After fifty years, it’s safe to make some generalizations about Lar Lubovitch's work. One of the things I have always liked about his ballets is that I know the music better after seeing them. This applies even to pieces of music that I know very well. He reveals thematic content and subtle textures in his choreography, thereby making the music visible. Lubovitch’s work makes frequent use of the balletic vocabulary and it marks him out as a romantic amid the moderns. Some have criticized his vocabulary as being too steeped in classical ballet and not modern enough. I prefer to take him as he is and just enjoy the sweeping beauty of the movement and his admirable restraint against over-choreographing the music. He is unapologetically who he is and much of what he created is rapturously beautiful. This program featured works from the last twenty years and each of them gave a vivid account of his ideas and the music that inspired them.
Lubovitch has created works for a lot of companies over the years so it makes perfect sense to have some of them perform as guests for this engagement. Dancers from the Martha Graham company opened Program A with The Legend of Ten in which ten dancers serve as our guide to Brahms’s musical ideas in the first and fourth movements of his great Quintet for piano and strings in F minor. In shifting combinations of twos and threes, the dancers showed us the rhythms, thematic development and joy in the music. Anne Souder and Abdiel Jacobsen served as the central couple for the adagio portions of the fourth movement. With their keen grasp of the phrasing, they moved through the adagios with airy suspension while the rest of the dancers accounted for the allegro parts. The Graham dancers proved perfectly adept at the classical steps and were lively and musical throughout.

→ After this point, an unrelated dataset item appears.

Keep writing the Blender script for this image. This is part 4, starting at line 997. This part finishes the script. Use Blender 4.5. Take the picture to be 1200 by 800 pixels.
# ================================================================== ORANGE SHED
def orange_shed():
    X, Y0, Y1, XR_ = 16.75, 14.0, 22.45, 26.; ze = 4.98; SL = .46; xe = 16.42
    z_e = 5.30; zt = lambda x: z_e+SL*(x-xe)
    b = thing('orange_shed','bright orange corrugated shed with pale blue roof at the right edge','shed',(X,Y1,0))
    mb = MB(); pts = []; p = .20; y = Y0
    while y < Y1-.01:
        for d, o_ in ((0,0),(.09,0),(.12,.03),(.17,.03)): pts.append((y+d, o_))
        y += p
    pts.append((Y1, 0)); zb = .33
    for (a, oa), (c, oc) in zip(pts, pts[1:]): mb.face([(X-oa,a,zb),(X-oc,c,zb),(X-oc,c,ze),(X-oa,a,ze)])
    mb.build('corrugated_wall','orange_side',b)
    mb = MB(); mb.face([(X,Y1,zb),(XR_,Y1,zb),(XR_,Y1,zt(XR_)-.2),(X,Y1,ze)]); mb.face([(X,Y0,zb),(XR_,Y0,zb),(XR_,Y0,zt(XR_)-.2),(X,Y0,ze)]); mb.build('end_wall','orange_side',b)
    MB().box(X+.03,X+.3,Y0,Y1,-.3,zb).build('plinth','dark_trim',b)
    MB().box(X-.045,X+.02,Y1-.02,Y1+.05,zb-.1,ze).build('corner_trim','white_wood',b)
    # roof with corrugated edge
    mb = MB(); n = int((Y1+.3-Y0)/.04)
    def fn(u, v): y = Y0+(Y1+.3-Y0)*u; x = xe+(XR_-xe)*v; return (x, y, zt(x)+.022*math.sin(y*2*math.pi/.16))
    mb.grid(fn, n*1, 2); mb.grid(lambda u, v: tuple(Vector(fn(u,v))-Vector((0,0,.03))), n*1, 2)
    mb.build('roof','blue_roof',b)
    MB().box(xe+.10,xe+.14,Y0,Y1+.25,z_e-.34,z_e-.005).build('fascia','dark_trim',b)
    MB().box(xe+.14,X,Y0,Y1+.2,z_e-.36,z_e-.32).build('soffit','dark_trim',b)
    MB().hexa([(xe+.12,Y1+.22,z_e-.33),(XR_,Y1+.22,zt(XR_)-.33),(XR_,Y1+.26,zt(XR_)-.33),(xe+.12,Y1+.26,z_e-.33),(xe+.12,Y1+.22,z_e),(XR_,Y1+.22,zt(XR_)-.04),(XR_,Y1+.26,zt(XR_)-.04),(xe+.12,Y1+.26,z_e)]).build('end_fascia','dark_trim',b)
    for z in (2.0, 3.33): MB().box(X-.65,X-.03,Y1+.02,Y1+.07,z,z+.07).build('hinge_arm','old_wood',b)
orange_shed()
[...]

When Franz Schubert was composing, most of the world still lived by the light of the sun and our sleep habits were far different than they are now. There was a first sleep that took up the early part of the night which was followed by a period of wakefulness when families might rouse and do some reading, tell stories or make music. A second sleep came after and lasted until dawn, the beginning of the new day. That nocturnal interregnum between first and second sleep is when the music and dance for this new piece, Something About Night, would have to have been created. Schubert was one of a handful of the finest songwriters who ever lived and these songs for male chorus perfectly capture the flavor of the night. The dancers moved softly with the songs, gliding and soaring through a dim, near dreamscape.